We have stated that the trier of fact is free to believe all or part of a witness’s testimony. Freeman, 331 Ark. at 134, 959 S.W.2d at 402 (citing Mosley v. State, 323 Ark. at 250, 914 S.W.2d at 734)). Moreover, the credibility of witnesses is an issue for the jury and not for this court. Marta, 336 Ark. at 74, 983 S.W.2d at 928 (citing Sanford v. State, 331 Ark. 334, 962 S.W.2d 335 (1998); Bell v. State, 334 Ark. 285, 973 S.W.2d 806 (1998)). Here, the jury apparently believed the corroborating testimony of Arley Little, Gary Harris, Sr., John Harris, Deputy Ward, Deputy Rushing, and Ron Andrejack.

Appellant cites no authority and makes no convincing argument to support his contention that the Harrises committed the murder and determined to implicate him for an act in which he did not participate. Where it is not apparent without further research that the argument is well-taken, we do not consider it on appeal. Matthews v. State, 327 Ark. 70, 938 S.W.2d 545 (1997). In any event, although the trial court deemed Gary Harris, Jr., an accomplice, it did not find that Gary, Sr., and John Harris were accomplices. In fact, the trial court rejected a proposed jury instruction declaring Gary, Sr., an accomplice because appellant failed to cite any evidence to support that claim.

In light of the foregoing, particularly appellant’s admissions to his great-uncle and his cousin, John Harris, we conclude that the State presented sufficient evidence to corroborate the accomplice’s testimony and to prove appellant’s participation in the crime.

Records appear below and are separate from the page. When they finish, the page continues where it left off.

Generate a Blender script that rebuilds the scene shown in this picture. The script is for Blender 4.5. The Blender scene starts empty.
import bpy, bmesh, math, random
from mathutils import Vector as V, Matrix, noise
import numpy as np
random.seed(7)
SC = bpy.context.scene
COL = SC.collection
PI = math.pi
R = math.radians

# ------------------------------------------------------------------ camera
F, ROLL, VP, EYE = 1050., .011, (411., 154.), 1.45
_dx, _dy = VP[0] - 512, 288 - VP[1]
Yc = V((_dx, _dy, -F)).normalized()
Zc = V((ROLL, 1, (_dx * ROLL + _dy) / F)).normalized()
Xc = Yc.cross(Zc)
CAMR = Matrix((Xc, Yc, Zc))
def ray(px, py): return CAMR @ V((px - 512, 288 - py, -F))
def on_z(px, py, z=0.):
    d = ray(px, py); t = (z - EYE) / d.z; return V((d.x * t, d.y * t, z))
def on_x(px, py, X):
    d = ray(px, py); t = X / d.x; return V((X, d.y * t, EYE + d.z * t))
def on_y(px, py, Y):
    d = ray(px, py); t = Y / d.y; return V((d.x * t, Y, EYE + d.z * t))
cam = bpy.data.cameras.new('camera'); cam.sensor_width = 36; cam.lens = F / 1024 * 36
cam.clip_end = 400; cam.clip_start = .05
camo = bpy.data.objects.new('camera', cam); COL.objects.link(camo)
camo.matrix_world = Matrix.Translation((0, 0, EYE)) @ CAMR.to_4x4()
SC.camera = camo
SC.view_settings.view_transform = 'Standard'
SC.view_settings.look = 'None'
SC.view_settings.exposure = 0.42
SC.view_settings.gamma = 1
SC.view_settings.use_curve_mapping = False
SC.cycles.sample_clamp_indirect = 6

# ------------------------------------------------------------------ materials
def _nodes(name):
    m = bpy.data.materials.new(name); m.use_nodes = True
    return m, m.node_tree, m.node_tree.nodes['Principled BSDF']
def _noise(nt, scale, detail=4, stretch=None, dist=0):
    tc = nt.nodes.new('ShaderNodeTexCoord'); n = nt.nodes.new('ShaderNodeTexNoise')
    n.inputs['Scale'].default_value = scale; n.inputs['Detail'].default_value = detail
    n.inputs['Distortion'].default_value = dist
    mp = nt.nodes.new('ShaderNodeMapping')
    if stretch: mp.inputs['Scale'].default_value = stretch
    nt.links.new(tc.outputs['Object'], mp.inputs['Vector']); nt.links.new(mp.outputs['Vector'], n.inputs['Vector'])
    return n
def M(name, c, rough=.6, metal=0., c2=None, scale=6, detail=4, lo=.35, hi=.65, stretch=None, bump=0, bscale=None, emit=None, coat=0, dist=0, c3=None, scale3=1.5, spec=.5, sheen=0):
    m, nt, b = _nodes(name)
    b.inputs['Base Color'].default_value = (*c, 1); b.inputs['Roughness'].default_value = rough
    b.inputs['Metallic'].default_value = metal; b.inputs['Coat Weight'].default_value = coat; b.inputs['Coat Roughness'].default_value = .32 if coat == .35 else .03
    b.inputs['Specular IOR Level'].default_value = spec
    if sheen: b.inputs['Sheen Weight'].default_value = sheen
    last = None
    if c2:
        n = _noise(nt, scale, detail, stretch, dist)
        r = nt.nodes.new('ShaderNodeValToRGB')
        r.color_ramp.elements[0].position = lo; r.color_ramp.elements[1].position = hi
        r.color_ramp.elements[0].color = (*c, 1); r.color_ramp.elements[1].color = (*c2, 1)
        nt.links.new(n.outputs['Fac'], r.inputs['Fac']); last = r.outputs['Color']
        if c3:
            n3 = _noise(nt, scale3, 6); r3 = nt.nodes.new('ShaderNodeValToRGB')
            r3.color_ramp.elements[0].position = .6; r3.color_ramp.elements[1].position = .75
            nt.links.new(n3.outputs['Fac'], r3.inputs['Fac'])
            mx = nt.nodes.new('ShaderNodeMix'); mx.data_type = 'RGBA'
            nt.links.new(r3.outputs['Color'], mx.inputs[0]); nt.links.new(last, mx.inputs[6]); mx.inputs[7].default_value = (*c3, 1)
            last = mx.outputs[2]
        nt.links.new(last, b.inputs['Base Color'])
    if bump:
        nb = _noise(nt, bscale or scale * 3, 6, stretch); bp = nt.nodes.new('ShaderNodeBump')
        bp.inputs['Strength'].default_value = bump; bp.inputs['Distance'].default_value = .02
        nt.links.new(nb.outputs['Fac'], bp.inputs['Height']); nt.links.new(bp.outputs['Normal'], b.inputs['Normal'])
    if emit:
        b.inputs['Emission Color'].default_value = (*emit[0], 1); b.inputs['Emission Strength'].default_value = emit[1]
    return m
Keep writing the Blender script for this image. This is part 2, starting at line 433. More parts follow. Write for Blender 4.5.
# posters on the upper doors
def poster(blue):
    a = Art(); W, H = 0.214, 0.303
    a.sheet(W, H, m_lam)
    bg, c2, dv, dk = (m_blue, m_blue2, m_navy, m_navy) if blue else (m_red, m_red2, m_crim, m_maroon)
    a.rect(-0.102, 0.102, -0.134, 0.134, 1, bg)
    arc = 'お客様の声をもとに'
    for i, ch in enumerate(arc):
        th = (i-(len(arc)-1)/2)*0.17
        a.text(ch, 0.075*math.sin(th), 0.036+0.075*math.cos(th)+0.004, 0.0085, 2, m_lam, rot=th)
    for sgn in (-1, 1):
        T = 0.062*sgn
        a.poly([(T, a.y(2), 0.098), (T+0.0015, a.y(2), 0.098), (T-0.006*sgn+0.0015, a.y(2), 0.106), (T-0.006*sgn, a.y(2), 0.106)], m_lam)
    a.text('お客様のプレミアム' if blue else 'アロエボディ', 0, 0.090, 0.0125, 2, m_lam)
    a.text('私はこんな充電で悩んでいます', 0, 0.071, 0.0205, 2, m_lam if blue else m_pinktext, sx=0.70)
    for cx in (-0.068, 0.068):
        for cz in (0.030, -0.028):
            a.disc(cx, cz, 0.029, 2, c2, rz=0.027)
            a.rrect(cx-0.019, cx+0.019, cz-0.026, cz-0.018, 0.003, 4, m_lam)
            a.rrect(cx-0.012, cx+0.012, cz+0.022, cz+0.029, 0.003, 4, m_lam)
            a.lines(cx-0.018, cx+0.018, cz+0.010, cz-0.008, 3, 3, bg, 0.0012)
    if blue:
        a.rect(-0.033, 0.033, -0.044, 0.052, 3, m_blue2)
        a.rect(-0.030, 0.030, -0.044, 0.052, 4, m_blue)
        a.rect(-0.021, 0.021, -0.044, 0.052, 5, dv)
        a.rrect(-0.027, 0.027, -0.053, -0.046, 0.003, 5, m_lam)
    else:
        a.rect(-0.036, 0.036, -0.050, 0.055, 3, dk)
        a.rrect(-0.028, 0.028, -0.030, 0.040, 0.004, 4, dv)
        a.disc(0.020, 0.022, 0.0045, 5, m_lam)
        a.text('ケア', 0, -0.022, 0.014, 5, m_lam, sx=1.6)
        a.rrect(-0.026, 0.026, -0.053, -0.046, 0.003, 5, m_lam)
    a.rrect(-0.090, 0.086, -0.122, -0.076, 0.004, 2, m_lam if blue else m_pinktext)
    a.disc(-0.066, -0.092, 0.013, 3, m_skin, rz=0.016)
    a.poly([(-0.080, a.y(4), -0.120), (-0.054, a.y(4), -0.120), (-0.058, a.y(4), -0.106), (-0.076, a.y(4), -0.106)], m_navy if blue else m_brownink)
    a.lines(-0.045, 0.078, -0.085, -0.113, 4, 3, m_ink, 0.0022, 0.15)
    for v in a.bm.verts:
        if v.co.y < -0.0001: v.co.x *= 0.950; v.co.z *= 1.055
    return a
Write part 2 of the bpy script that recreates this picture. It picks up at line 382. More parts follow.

Accordingly, viewed in the light most favorable to the State, there is substantial evidence to support appellant’s conviction.

III. Rule 4-3(h)

In accordance with Ark. Sup. Ct. R. 4-3(h) (1998), the record has been reviewed for adverse rulings objected to by the appellant but not argued on appeal, and no reversible errors were found. We affirm appellant’s judgment of conviction.